┌─ Data lines

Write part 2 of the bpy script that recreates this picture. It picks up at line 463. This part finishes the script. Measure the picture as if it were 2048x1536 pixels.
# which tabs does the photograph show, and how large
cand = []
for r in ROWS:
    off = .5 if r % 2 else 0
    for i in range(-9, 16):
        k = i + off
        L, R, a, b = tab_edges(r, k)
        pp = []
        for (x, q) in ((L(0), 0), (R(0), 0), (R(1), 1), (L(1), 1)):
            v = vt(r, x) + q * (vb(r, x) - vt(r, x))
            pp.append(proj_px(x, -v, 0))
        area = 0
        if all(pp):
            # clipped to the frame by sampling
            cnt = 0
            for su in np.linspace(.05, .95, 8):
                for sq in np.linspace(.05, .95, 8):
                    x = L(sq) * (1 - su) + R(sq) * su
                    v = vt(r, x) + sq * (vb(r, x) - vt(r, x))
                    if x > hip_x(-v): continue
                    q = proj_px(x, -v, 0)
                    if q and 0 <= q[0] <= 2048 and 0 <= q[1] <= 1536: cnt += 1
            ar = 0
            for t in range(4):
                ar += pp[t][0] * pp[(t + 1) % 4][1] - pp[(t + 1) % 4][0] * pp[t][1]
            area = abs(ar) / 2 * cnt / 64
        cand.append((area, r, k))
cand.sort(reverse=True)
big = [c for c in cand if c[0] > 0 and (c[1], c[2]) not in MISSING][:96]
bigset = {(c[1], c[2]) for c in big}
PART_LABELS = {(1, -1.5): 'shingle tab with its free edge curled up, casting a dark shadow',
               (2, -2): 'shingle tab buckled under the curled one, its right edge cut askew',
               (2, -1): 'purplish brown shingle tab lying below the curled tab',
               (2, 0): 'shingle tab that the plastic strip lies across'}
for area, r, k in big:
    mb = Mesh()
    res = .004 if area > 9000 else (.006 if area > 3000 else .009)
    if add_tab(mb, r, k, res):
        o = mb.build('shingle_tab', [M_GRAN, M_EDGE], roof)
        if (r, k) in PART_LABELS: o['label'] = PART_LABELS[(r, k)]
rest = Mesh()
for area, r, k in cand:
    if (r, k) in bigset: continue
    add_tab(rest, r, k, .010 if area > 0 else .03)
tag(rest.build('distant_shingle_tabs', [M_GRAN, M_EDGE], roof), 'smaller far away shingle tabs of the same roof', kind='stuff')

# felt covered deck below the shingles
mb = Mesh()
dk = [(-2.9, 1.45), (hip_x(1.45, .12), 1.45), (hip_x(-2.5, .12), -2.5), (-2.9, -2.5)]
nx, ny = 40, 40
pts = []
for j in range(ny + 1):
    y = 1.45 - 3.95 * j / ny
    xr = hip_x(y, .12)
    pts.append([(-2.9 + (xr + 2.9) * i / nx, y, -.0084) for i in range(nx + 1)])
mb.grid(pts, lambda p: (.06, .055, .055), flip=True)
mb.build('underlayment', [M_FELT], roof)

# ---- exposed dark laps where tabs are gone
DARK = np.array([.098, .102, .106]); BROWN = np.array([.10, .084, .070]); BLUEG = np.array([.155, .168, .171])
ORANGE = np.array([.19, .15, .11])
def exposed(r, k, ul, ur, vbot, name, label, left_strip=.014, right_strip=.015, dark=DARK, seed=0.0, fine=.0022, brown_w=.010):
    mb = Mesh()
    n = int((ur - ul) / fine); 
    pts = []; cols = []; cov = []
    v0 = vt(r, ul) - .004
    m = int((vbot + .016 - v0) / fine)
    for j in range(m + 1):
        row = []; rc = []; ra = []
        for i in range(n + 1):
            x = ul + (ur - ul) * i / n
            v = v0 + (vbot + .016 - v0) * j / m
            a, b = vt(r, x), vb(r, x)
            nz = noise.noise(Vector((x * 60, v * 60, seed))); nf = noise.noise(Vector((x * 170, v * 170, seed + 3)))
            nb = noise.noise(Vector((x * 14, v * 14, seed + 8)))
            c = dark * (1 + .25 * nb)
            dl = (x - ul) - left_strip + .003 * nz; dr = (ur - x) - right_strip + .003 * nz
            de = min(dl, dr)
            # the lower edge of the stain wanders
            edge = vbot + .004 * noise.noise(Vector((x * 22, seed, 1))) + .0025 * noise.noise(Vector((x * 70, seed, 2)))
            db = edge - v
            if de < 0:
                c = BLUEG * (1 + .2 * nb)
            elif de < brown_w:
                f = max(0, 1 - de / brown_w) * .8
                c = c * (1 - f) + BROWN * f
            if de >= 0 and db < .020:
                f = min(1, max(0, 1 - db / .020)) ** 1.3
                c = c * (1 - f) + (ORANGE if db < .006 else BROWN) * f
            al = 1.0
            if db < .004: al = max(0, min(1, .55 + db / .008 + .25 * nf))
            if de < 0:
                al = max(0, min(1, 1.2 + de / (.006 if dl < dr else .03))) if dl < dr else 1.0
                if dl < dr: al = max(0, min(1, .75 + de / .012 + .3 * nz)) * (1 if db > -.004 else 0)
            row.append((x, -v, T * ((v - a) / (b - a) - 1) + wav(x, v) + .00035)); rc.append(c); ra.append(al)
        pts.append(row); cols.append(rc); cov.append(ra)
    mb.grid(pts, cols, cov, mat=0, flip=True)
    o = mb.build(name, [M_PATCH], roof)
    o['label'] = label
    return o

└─

Directive | List all lines holding the string "that".

Written response |
Write part 2 of the bpy script that recreates this picture. It picks up at line 463. This part finishes the script. Measure the picture as if it were 2048x1536 pixels.
               (2, 0): 'shingle tab that the plastic strip lies across'}